- **Provided material**:
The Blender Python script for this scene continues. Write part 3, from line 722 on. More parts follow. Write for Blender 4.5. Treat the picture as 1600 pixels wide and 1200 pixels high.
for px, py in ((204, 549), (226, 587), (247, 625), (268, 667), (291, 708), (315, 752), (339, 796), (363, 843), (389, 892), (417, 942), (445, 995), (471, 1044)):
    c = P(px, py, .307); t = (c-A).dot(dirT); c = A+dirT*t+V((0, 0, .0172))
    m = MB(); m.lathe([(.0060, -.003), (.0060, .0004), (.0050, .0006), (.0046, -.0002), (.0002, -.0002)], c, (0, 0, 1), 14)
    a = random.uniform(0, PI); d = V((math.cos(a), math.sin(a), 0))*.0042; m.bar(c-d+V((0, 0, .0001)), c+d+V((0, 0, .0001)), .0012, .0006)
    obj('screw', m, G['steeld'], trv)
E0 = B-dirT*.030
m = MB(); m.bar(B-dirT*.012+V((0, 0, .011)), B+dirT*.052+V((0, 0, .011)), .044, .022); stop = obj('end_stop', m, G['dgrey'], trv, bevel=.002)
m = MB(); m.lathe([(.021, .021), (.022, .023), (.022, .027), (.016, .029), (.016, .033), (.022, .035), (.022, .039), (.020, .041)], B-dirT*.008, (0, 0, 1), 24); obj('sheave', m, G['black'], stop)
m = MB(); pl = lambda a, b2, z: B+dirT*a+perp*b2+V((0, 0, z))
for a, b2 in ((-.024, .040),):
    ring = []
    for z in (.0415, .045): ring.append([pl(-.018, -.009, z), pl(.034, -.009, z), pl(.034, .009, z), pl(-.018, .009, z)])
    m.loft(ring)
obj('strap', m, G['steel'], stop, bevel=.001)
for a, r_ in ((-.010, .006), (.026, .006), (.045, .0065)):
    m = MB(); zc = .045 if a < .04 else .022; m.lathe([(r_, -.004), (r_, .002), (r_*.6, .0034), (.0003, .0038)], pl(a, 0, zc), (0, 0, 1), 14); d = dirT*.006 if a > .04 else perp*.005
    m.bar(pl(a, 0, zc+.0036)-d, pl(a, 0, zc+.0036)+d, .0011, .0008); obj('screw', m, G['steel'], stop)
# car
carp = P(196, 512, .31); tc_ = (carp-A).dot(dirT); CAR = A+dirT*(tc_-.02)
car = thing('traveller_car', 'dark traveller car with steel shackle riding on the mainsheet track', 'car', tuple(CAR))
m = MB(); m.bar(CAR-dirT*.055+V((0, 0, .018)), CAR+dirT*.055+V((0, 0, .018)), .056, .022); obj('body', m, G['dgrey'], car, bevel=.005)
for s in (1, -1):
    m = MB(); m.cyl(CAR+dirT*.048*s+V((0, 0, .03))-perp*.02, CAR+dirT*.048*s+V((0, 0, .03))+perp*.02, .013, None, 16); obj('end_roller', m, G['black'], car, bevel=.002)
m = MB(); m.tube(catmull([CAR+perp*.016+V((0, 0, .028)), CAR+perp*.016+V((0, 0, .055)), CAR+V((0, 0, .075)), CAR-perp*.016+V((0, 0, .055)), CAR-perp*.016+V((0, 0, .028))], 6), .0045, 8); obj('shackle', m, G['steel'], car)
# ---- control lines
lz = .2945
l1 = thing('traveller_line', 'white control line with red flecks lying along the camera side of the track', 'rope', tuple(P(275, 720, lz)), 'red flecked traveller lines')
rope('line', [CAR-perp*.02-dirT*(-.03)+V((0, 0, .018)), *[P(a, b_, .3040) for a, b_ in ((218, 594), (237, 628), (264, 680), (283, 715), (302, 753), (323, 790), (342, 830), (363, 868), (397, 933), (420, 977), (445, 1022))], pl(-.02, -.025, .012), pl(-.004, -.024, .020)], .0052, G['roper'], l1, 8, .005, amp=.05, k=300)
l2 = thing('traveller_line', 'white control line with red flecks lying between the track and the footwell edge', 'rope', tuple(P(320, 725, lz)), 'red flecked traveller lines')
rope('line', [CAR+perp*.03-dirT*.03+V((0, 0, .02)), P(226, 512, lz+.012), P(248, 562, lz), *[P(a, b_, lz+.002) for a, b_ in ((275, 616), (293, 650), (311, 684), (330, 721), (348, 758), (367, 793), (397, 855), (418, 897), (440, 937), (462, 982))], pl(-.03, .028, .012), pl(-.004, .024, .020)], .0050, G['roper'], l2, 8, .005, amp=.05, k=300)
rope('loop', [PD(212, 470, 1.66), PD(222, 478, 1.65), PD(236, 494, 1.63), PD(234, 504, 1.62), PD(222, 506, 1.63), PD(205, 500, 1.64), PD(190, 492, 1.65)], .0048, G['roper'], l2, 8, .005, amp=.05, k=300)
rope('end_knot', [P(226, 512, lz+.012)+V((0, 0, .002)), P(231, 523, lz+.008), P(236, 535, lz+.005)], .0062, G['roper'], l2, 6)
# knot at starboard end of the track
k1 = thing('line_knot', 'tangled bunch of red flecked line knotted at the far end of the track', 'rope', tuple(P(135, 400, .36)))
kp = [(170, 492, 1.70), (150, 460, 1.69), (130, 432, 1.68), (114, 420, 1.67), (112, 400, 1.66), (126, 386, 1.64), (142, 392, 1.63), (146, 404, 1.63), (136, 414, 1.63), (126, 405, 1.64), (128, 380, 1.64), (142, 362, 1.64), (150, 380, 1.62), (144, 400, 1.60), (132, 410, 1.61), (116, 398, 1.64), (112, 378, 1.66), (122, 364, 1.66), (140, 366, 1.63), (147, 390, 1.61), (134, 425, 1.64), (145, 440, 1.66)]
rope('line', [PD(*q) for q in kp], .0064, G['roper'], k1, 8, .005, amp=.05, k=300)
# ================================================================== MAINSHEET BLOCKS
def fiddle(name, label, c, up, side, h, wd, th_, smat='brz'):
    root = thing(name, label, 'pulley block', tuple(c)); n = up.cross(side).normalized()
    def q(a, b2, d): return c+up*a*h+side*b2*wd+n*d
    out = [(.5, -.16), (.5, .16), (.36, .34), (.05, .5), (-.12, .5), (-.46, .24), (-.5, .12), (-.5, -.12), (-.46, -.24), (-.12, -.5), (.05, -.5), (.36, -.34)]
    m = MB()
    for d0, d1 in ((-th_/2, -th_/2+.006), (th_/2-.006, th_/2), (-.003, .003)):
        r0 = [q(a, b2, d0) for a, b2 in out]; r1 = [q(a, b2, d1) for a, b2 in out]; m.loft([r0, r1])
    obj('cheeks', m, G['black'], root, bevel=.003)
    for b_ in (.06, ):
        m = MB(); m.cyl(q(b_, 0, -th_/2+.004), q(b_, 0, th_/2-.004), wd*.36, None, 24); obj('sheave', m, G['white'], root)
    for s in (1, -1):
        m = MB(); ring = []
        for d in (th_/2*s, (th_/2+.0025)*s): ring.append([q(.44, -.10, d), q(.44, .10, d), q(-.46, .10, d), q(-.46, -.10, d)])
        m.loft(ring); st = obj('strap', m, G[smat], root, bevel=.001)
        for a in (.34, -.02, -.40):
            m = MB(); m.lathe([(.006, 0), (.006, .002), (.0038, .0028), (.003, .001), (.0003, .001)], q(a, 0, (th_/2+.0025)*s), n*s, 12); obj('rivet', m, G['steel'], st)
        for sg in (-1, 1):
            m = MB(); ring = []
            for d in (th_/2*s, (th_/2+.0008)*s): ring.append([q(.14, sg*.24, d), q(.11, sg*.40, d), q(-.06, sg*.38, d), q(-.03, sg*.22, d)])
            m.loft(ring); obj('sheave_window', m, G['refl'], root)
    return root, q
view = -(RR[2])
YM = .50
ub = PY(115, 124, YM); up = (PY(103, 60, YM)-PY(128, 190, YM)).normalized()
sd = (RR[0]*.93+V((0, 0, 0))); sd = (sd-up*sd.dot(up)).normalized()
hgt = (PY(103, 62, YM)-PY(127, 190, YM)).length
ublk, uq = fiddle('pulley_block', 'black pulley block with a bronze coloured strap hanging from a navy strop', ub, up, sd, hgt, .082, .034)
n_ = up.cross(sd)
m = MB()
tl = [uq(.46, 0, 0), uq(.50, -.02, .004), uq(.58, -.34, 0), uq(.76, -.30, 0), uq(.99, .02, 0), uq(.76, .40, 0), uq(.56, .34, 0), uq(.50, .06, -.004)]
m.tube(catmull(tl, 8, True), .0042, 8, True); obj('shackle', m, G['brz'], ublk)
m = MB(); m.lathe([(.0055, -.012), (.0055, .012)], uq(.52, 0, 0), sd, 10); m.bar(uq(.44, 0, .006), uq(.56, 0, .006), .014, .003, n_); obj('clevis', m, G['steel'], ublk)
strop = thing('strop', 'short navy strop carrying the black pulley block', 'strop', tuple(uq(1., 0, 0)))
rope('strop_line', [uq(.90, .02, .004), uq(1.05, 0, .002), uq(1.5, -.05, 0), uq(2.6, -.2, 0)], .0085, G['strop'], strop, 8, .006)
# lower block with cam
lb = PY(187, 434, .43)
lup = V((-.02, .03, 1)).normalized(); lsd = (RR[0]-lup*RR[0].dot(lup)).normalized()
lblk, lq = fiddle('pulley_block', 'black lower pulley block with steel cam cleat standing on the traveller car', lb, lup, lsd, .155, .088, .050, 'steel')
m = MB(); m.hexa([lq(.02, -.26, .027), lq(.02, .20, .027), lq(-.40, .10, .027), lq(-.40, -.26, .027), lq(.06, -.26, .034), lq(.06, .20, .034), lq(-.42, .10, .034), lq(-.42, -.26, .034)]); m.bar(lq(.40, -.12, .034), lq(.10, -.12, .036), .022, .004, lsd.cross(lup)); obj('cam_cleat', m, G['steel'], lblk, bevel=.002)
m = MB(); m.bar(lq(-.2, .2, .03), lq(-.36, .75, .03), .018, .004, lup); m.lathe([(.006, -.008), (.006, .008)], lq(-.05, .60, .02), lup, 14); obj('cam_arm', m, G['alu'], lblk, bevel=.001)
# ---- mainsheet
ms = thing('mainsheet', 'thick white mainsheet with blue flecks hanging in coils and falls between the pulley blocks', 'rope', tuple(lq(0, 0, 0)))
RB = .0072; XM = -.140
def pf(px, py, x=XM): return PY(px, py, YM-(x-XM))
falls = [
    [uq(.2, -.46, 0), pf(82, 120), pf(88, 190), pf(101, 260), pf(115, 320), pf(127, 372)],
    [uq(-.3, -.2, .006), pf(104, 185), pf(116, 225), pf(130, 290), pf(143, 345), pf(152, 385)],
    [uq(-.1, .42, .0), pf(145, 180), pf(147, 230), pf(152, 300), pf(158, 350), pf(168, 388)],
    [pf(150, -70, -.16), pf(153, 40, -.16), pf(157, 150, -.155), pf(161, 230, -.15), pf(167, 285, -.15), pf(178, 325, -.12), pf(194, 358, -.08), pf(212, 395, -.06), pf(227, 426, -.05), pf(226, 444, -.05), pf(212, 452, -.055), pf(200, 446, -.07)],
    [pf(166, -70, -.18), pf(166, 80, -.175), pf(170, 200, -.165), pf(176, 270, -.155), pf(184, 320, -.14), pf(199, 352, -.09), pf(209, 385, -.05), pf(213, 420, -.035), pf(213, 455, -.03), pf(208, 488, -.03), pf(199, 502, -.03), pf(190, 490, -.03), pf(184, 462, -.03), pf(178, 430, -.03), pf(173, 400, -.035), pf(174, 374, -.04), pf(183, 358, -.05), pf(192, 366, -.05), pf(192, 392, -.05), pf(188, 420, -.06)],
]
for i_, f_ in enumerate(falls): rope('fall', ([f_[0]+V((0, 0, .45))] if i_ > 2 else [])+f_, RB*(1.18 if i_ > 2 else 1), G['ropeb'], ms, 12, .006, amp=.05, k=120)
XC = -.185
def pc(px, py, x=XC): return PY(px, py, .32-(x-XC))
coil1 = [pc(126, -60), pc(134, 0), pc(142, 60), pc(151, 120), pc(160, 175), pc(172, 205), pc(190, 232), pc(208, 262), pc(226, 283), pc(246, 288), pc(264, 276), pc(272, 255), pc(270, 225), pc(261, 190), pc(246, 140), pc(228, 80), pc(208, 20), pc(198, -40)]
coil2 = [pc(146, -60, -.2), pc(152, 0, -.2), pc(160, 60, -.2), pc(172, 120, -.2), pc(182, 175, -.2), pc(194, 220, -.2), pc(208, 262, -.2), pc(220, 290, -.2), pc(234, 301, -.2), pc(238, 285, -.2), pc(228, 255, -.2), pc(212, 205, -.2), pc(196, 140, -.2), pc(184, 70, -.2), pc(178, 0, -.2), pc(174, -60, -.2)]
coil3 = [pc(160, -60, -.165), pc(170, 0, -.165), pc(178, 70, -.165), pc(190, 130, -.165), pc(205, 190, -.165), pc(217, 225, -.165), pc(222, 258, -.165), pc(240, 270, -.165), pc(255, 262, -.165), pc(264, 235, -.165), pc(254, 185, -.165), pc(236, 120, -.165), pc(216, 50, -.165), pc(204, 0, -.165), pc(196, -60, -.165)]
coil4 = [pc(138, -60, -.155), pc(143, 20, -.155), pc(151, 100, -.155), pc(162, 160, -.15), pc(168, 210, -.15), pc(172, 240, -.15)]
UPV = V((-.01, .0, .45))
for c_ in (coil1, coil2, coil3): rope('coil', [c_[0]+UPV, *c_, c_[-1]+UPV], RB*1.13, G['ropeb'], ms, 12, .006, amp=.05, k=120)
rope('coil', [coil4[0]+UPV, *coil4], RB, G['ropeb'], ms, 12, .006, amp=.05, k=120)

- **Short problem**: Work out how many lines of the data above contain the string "from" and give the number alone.

- **Reply**: 2